36 Seeing the crowds, Jesus had compassion for them:
They were mistreated and thrown away, like sheep which had no pastor.
37 Jesus told his students, “The harvest is truly great—and so few workers!
38 So beg the Master of the harvest, so he can send workers into his harvest.”

Jesus later repeated this when he sent out his 72 apostles to do some of this work:

Luke 10.2 KWL
Jesus told them, “The harvest is truly great—and so few workers!
So beg the Master of the harvest, so he can send workers into his harvest.”

Because if people aren’t gonna get off their butts on their own and do their part, the Holy Spirit is gonna have to light a fire under us and get us off our butts. So we have to pray: “God, bring us more workers!” We always need more, because there’s no shortage of lost and needy people.

Those who know they have need, and those who don’t.

And notice when Jesus instructed his students to pray, he didn’t tell ’em to pray for the needy people. He told them to pray for workers. He didn’t say, “Pray for the lost,” but pray for those who consider themselves found. His primary concern is that the masses need saving, but the concern he expressed to his students is his followers, the ones who should be a light to the world, Mt 5.14 aren’t doing our job.

It’s a valid concern, ’cause we’re not doing our job.

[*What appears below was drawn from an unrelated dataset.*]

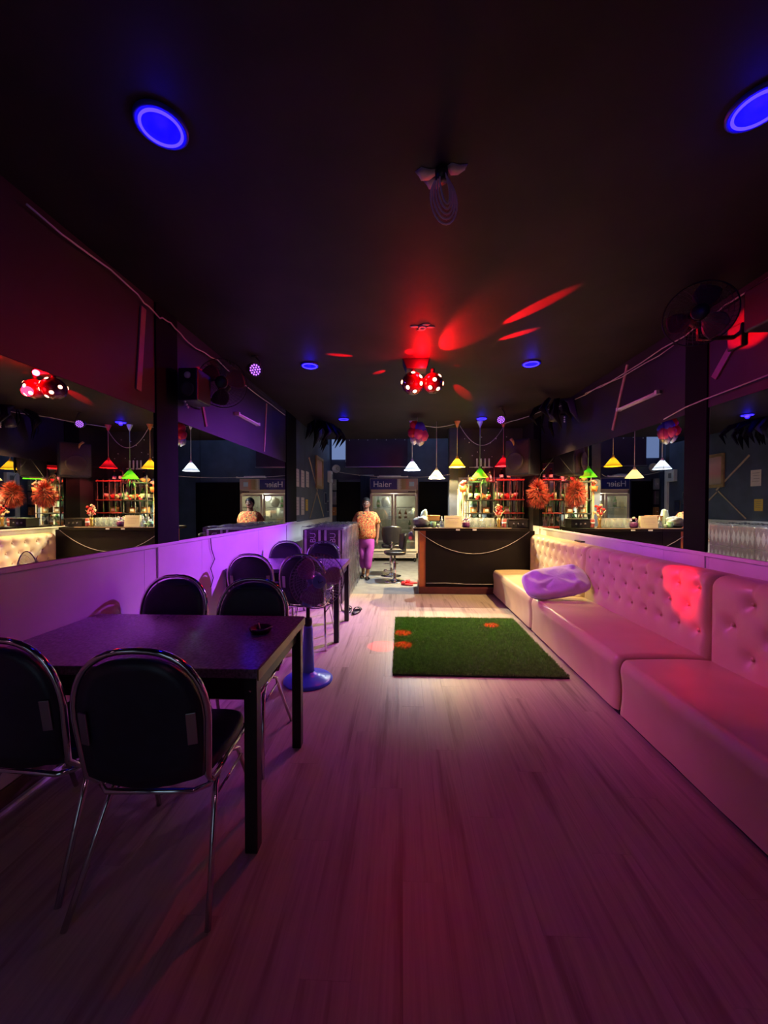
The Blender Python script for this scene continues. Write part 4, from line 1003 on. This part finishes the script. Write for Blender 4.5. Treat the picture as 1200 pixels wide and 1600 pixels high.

Four-fifths of us are happy to leave this work to the “professionals,” the people who get paid to minister, or who spend an awful lot of time raising money so they can afford to minister. Too many Christians figure the pros were called to minister, but God has no such expectations on the laymen. The idea that God pours out his Spirit on everyone so that we’d prophesy and minister, Ac 2.17-18 or that intends to make his people a nation of priests: They either don’t know that one, or imagine it only applies to the Jews or the End Times. They didn’t sign up for any such thing. They only wanna go to heaven.

To some degree, certain evangelists have been no help. They’ve been telling people, “Come to Jesus, and he’ll forgive your sins and let you go to heaven—no strings attached.” Which is entirely false. There are hundreds of strings attached. Jesus intends to turn us into entirely new and different people. He has plans for us and expectations on us. There’s work to do. Fruit to grow. Neighbors to love. Enemies to love. You wanna go to heaven? He has to get us ready for heaven, and that process is gonna take a lifetime.

The non-Christians, the lost, the people who have no relationship with God and really want one: They know they have some changes to make in their lives. Incorrectly, many of ’em figure these changes need to be made before they can come to Jesus. We Christians know better, that God’s grace covers all that—but just as incorrectly, many of us figure these changes don’t need to be made now that we’re saved. We figure we’re good. We don’t realize we are, as Jesus put it, wretched, pitiful, poor, blind and naked. Rv 3.17

The first step to straightening out, to stop being a lukewarm Christian, is to start ministering. Start obeying Jesus. Start doing what he’s called us to do, rather than basking in the fact we’ve been added to his kingdom. Start tapping the Holy Spirit’s power to minister to others, instead of using it to feel good and spiritual.

There are loads of people out there. They don’t know where to go, what to do, how to make contact with God. They’re sheep without a pastor. Be their pastors. Point ’em to Jesus.

And pray for more Christians to wake up and pitch in. There’s so much to harvest!